Somewhat. Amazon Studios has licensed a documentary on the incoming first lady that promises an “unprecedented, behind-the-scenes look” at her life, it said in a statement to Fox News.

The documentary, scheduled to premiere in theaters and on streaming in the second half of 2025, is directed by Brett Ratner and executive produced by Trump and Fernando Sulichin. It began filming last month.

While any exclusive look into the former-turned-future first lady’s life would be highly sought after by any outlet, the choice to pick up the film is the latest in a series of public efforts by Jeff Bezos, Amazon, and several of his companies to warm up to President-elect Donald Trump and his family after years of feuding.

Amazon has already donated $1 million to the incoming president’s inauguration fund, and it announced it would stream his inauguration on Prime Video, another in-kind contribution worth $1 million. Bezos himself has also dined with Trump and his billionaire ally Elon Musk at Mar-a-Lago, the latest in a series of tech billionaires to do so.
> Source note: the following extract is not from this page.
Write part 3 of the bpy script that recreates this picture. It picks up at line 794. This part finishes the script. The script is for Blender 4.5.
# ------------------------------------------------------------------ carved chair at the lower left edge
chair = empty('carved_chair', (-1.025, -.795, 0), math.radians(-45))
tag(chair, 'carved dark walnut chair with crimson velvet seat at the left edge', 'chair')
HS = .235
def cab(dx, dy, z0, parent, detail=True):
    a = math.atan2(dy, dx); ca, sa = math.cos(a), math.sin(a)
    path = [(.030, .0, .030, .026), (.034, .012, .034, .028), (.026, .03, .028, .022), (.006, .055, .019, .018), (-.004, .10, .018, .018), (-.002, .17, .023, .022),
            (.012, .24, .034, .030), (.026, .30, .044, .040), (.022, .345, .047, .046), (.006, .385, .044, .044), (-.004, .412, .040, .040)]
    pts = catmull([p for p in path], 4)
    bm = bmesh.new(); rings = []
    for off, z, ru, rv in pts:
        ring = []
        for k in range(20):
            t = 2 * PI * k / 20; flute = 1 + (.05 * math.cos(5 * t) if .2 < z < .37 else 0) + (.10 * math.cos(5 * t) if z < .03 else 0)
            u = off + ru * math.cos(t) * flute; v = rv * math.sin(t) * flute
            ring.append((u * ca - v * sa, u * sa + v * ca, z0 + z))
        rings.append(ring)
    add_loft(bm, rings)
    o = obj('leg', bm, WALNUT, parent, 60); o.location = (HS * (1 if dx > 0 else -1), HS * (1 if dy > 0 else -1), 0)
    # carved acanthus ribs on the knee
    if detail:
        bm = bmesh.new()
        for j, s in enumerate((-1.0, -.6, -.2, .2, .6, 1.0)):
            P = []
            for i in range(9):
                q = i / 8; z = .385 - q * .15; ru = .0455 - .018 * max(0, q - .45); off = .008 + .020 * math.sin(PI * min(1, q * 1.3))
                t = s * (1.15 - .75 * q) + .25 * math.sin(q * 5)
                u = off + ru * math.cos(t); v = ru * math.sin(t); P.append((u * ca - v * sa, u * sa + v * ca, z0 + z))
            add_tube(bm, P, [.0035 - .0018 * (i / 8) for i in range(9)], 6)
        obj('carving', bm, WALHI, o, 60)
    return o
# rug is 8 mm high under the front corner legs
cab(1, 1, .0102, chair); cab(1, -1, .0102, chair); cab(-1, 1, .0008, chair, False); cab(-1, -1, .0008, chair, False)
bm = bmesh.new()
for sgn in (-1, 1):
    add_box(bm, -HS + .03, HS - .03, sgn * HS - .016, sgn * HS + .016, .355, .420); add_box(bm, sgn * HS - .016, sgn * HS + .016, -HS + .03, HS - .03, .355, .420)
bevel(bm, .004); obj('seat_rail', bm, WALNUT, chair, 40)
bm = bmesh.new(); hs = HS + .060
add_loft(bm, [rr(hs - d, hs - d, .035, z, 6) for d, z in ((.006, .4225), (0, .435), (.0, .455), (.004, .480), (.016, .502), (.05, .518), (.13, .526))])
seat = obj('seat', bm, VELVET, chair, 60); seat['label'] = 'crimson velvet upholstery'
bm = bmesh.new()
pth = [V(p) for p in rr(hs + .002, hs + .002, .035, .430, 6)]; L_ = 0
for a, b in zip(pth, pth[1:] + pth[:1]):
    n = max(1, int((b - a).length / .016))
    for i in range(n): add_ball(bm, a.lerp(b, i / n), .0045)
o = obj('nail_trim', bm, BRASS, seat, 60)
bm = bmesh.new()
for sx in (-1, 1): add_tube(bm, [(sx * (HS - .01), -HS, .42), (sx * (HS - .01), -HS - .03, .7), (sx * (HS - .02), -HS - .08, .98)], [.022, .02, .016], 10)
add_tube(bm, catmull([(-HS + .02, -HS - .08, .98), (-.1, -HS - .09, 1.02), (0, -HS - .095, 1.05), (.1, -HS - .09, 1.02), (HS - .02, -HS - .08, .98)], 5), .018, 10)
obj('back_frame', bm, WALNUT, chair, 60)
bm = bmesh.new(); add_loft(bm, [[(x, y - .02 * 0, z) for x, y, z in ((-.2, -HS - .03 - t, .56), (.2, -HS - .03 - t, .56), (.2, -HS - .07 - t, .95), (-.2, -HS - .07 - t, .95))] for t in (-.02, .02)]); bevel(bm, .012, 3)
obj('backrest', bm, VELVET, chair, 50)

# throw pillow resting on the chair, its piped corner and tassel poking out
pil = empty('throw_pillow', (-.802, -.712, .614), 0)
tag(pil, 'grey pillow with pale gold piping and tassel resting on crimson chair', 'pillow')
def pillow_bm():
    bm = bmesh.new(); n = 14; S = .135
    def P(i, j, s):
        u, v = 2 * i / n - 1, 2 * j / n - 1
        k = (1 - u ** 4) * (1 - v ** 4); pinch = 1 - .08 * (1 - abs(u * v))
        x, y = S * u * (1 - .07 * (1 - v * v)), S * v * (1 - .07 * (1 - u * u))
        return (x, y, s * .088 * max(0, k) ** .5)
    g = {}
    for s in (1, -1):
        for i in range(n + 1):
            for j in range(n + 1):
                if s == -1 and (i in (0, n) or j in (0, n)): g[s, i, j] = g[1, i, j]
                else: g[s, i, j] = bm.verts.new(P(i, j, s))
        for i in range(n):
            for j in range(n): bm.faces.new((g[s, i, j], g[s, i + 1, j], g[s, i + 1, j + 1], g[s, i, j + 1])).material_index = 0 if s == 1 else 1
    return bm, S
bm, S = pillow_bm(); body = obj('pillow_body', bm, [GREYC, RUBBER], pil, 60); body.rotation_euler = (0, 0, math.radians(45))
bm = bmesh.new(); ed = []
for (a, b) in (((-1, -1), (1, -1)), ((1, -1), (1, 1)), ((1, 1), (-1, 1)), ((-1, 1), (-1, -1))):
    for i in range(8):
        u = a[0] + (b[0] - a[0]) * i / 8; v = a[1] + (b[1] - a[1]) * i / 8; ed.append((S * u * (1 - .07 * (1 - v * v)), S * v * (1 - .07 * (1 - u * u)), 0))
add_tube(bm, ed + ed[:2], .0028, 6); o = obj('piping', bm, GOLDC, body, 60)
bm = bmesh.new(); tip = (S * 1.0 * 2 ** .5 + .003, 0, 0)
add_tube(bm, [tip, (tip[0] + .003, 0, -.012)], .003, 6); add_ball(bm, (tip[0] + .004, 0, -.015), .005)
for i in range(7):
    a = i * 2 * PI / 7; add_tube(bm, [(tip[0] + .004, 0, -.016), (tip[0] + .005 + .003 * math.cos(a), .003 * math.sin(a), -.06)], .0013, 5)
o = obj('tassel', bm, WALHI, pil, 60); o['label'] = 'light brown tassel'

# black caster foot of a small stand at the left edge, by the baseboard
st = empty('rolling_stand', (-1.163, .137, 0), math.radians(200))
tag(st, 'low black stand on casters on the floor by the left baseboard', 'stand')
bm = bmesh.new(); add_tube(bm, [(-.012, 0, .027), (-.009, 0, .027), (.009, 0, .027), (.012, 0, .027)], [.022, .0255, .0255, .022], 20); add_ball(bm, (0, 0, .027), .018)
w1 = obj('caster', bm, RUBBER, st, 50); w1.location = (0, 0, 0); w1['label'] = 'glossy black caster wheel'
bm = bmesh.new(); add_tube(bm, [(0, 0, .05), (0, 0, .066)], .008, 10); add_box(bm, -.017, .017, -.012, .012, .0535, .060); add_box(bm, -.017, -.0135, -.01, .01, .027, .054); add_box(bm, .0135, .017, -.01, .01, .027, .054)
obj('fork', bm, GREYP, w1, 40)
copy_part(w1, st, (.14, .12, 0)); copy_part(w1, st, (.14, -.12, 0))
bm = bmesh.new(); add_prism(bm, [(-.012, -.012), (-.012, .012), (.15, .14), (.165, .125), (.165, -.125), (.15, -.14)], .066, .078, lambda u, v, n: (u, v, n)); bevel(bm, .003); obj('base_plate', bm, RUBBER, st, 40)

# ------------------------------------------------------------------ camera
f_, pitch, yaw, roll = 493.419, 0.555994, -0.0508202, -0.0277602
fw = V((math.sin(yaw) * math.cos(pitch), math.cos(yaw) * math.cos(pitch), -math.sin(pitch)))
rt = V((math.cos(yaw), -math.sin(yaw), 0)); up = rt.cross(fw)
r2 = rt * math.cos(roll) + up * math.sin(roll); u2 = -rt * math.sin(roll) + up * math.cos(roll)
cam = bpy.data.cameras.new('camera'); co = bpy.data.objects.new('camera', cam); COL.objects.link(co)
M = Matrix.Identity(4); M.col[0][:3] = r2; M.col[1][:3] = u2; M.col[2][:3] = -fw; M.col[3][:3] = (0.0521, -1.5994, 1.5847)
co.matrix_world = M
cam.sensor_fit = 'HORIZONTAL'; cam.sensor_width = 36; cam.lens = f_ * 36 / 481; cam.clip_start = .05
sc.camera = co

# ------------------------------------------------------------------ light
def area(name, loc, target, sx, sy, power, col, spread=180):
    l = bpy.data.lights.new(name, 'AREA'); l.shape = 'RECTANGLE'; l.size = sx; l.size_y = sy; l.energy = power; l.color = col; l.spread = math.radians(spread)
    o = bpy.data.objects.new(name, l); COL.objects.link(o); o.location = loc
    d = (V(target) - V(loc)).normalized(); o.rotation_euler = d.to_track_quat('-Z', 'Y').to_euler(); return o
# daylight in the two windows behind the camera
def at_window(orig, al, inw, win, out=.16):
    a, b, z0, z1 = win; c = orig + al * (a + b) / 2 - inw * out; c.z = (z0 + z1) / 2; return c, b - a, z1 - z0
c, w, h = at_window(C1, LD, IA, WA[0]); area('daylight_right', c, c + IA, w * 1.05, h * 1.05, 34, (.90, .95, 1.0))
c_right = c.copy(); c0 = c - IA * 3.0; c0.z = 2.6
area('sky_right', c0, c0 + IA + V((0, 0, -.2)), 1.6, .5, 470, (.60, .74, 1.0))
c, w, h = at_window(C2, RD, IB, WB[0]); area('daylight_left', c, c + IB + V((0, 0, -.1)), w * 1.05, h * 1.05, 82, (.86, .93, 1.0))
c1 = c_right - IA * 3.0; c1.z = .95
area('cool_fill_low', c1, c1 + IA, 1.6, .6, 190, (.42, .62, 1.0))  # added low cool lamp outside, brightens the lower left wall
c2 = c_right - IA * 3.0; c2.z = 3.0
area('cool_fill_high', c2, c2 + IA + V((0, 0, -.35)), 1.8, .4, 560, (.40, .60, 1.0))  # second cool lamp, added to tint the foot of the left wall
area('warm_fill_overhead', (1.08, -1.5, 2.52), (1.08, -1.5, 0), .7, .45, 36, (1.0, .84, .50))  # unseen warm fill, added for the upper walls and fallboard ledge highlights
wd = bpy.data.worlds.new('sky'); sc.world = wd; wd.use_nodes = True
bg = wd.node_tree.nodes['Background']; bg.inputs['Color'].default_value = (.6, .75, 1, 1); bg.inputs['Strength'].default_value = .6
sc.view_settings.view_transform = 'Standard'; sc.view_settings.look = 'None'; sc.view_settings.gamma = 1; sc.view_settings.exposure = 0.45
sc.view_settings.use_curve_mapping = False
The uniformity among Silicon Valley titans kissing Trump’s ring led to another Bezos-related controversy this weekend. The Washington Post, another Bezos company, killed a cartoon by Pulitzer Prize-winning cartoonist Ann Telnaes that depicted Bezos and other tech billionaires bending their knees to Trump with bags of money. Telnaes later resigned from the paper, while opinions editor David Shipley said he killed the cartoon because it had published other pieces on the same subject.

The controversy came months after Bezos spiked the Post‘s endorsement of Vice President Kamala Harris and ended the paper’s decades-long tradition of presidential endorsements. Bezos has reportedly sought to broaden the paper’s writers and readership to include more conservatives.

The film will also be the first project directed by Ratner, of Rush Hour and X-Men: The Last Stand fame, in 10 years. Ratner was accused by multiple women—including Olivia Munn and Natasha Hensridge—in 2017 of sexual misconduct, leading Warner Bros. to sever all ties with him.

Ratner attempted a directorial comeback in 2021 with a biopic on pop duo Milli Vanilli, but after complaints by the Time’s Up organization over Ratner’s refusal to apologize for the accusations, the project was dropped.